Need for Ethnic Identity/Identity Clarity

The role parents have on ethnic identity for adolescents:

Although experiences with racism and prejudice can affect self-esteem, Black adolescents tend to find support and positive feedback from adults in the Black community, often including family members (Gaylord-Harden et al., 2007). This support strengthens ethnic identity, which in turn promotes higher self-esteem (Steinberg, 2020). Thus, parents and other family members can have a positive impact on ethnic minority adolescents’ self-esteem by being a source of social support for the young person through helping them develop a more positive ethnic identity. Having a sense of ethnic identity becomes more pronounced in adolescence, possibly due identity emerging as a more salient topic in today’s society (Twenge & Crocker, 2002). Therefore, the research indicates that establishing one’s ethnic identity in adolescence appears to be extremely important (as is the family support that helps promote this positive ethnic identity development).

How cliques and groups can further establish identity clarity:

  • Cliques are friend groups ranging between 2-12 members who share similarities including age, sex, friendships, and common activities such as playing sports, studying, or having grown up together (Steinberg, 2020).
  • Once cliques form, they become the central means of consistent interaction between adolescents (Steinberg, 2020).
  • Cliques eventually help establish and maintain an individual’s identity by narrowing the scope of who the adolescent connects and stays in contact with on a regular basis (Steinberg, 2020).
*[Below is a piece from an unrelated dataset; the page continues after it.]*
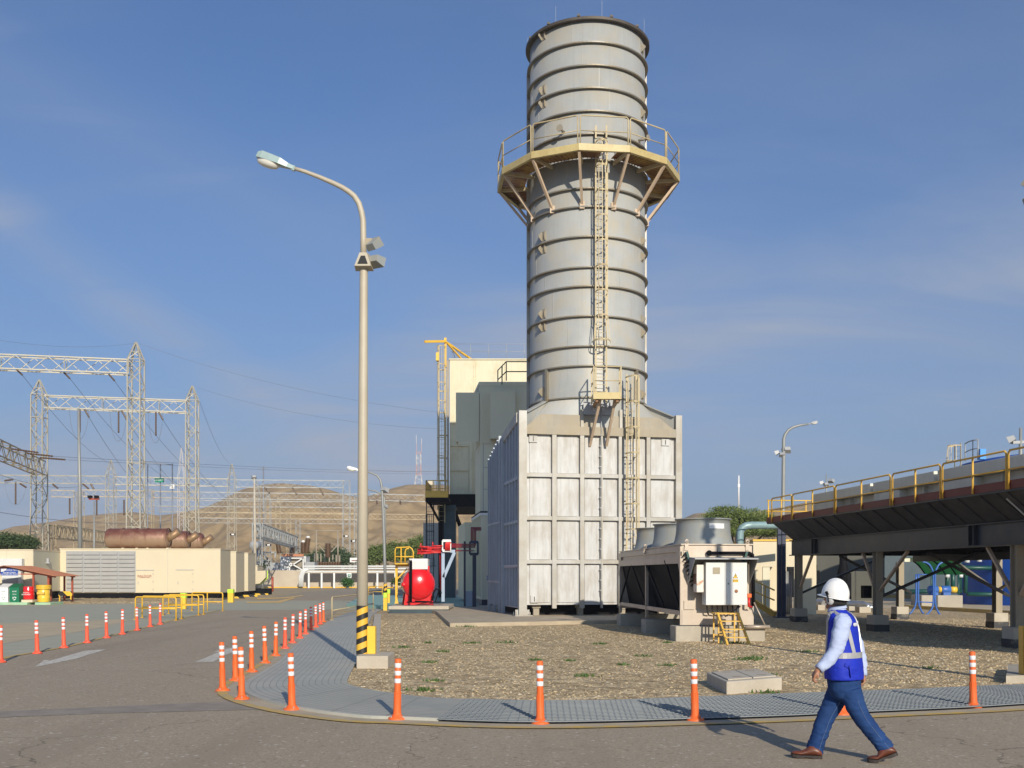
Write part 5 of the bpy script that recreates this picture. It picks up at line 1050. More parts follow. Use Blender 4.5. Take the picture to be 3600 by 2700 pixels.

Multiethnic Adolescent Ethnic Identity Clarity/Development:

  • In high schools including those already ethnically diverse, adolescents form different peer groups within ethnic groups after being divided along ethnic categories (Hardie & Tyson, 2013).
    • This means that in diverse high schools, there tends to be separate groups of Black and White “jocks, populars, etc” (Hardie & Tyson, 2013).
    • Adolescents in one ethnic group are less able to discern between these classifications in another ethnic group (Steinberg, 2020).